By the AIdeaFlow Team

Exams watchdog warns of rise in high-tech cheating

The UK's exams watchdog Ofqual is sounding the alarm on a new wave of cheating that goes way beyond hidden notes. Students are now using smart glasses and concealed earpieces to get real-time help during exams, and it's becoming enough of a problem that invigilators need specialized training to catch it.

This isn't just about old-school exam cheating anymore. The same AI tools that help professionals work faster are being repurposed for academic fraud. Smart glasses can discretely capture exam questions and feed answers back through nearly invisible earpieces.

For anyone building or using AI tools, this is a reminder that accessibility cuts both ways. The technology that makes information instantly available in work contexts creates new challenges in assessment environments. It's forcing educators to rethink how they measure learning.

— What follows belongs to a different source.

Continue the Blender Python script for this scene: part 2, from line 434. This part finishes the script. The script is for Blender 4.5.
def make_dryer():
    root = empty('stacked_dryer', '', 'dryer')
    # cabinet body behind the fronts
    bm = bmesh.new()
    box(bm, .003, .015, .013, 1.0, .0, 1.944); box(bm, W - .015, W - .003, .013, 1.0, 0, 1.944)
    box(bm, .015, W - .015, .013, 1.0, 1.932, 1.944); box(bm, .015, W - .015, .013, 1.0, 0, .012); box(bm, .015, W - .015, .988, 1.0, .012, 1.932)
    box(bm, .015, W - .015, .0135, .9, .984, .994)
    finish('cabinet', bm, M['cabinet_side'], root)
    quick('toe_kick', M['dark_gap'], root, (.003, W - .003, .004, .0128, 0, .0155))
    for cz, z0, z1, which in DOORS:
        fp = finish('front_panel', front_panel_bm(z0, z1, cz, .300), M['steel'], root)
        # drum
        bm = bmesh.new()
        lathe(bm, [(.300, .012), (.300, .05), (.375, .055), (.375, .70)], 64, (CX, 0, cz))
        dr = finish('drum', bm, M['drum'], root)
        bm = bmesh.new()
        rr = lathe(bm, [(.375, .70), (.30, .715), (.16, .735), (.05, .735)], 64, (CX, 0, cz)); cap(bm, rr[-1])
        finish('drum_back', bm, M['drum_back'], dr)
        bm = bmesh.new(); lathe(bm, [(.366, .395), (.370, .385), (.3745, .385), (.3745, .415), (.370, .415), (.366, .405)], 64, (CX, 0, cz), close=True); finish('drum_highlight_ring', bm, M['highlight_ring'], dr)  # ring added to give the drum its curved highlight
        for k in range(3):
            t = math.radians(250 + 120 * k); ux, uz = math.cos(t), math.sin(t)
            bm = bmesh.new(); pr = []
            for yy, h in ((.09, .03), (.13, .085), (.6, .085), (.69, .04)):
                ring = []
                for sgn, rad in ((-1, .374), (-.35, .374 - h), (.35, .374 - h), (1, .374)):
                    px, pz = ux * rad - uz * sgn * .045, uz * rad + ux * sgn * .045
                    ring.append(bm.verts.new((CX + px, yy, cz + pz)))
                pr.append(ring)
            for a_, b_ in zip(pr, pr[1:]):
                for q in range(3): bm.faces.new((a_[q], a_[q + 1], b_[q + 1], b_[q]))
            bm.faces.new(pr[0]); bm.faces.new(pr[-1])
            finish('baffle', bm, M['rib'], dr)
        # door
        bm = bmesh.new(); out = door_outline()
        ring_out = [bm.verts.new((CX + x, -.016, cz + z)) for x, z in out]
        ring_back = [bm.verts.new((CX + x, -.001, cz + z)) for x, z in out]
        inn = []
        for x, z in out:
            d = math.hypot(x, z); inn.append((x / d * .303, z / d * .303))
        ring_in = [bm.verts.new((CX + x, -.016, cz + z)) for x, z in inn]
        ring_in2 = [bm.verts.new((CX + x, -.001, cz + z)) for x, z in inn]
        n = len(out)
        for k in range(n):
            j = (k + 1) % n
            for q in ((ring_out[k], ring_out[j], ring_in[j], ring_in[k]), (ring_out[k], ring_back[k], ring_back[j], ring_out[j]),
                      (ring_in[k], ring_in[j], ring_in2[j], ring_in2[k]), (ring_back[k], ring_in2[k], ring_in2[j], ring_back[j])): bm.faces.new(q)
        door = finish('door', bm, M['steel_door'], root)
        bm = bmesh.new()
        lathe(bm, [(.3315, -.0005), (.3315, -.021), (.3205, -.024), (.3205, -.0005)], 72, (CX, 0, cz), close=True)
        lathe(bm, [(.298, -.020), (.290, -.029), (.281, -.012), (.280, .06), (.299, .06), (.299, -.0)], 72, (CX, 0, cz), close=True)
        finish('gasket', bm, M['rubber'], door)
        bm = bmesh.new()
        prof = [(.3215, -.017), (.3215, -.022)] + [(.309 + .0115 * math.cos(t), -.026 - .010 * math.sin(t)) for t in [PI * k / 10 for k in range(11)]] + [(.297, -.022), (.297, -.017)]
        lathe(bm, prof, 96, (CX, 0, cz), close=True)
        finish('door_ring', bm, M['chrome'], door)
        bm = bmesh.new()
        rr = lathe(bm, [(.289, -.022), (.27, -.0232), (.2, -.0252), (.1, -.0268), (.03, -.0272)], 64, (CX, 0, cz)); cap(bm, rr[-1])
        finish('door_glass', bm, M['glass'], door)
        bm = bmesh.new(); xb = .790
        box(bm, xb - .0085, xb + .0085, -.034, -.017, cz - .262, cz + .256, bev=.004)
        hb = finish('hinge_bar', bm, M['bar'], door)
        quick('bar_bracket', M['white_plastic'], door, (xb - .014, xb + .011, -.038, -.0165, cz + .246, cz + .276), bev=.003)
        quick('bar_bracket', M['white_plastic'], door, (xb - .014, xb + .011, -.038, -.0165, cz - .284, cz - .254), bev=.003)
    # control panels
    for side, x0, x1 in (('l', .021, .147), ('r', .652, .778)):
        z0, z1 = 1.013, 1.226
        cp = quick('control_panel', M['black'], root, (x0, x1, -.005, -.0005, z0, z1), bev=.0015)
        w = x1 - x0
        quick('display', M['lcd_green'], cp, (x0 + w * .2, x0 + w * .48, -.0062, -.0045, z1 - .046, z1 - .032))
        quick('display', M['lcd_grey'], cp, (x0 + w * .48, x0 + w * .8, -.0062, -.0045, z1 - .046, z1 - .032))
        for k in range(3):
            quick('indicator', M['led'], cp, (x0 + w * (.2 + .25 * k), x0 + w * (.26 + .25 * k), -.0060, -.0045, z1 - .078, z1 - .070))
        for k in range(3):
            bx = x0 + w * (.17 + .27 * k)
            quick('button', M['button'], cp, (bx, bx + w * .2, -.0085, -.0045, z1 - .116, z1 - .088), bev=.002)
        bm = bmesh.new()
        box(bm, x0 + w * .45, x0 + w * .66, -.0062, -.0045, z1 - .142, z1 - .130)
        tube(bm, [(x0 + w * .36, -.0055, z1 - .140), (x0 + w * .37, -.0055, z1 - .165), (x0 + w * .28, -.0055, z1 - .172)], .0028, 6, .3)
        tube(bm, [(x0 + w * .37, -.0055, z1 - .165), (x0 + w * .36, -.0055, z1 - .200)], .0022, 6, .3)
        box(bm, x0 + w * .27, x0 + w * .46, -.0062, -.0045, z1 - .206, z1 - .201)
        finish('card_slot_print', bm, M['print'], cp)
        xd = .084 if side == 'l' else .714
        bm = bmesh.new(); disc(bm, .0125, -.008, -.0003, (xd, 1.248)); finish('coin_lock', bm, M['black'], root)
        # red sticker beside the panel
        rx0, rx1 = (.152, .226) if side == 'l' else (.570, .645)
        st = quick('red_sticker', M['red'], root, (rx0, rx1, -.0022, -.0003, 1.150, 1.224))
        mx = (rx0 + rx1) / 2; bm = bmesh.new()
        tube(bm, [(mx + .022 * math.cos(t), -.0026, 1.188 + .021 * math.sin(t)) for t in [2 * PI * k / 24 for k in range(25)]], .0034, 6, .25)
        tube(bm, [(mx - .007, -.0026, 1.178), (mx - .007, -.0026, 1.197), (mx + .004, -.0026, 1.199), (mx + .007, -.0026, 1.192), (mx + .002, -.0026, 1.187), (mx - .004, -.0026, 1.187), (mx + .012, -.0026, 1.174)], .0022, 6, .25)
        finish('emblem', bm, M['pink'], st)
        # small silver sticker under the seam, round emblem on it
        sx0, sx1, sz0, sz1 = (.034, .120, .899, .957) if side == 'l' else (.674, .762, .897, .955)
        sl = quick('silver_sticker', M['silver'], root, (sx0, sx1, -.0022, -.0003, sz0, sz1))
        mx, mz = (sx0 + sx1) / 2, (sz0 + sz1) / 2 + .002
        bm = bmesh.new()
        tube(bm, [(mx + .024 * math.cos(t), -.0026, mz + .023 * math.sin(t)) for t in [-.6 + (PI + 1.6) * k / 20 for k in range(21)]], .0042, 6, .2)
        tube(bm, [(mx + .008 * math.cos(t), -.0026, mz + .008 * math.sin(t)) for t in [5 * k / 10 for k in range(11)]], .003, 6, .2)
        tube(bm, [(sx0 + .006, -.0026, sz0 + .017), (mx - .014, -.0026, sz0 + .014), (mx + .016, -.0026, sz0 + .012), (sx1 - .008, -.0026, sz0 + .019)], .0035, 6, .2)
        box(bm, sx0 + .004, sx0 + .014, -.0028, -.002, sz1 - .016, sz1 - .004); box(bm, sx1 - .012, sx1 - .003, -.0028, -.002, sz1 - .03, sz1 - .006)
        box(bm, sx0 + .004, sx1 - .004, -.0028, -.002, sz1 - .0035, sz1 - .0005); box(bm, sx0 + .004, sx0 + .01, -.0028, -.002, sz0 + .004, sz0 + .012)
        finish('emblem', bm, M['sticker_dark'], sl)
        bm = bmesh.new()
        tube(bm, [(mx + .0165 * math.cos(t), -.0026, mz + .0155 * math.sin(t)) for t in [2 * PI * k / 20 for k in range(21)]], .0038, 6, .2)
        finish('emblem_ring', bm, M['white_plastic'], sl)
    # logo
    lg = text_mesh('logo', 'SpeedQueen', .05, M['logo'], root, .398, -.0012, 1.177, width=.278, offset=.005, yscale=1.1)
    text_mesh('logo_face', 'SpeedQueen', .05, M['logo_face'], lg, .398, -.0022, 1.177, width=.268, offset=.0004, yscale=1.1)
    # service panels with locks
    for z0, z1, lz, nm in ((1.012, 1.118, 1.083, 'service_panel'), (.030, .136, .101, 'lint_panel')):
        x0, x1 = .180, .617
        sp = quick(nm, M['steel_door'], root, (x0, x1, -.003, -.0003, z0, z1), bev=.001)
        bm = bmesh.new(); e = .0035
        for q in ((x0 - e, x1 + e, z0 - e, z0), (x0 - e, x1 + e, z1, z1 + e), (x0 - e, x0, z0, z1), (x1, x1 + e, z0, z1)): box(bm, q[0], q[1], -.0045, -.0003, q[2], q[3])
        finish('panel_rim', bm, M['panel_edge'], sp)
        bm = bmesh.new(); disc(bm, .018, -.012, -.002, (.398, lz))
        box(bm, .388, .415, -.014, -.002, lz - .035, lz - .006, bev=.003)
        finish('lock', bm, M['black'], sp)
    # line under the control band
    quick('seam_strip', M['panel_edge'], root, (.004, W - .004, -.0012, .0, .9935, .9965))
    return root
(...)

The training rollout suggests this isn't a theoretical concern but an active problem. Invigilators are learning to spot the telltale signs of connected devices, from unusual eye movements to students appearing to respond to invisible prompts.

This matters beyond academia. As AI becomes more embedded in wearable tech, the line between legitimate assistance and unfair advantage gets blurrier in professional certifications, licensing exams, and other high-stakes assessments. The same detection challenges will likely spread to testing in other sectors.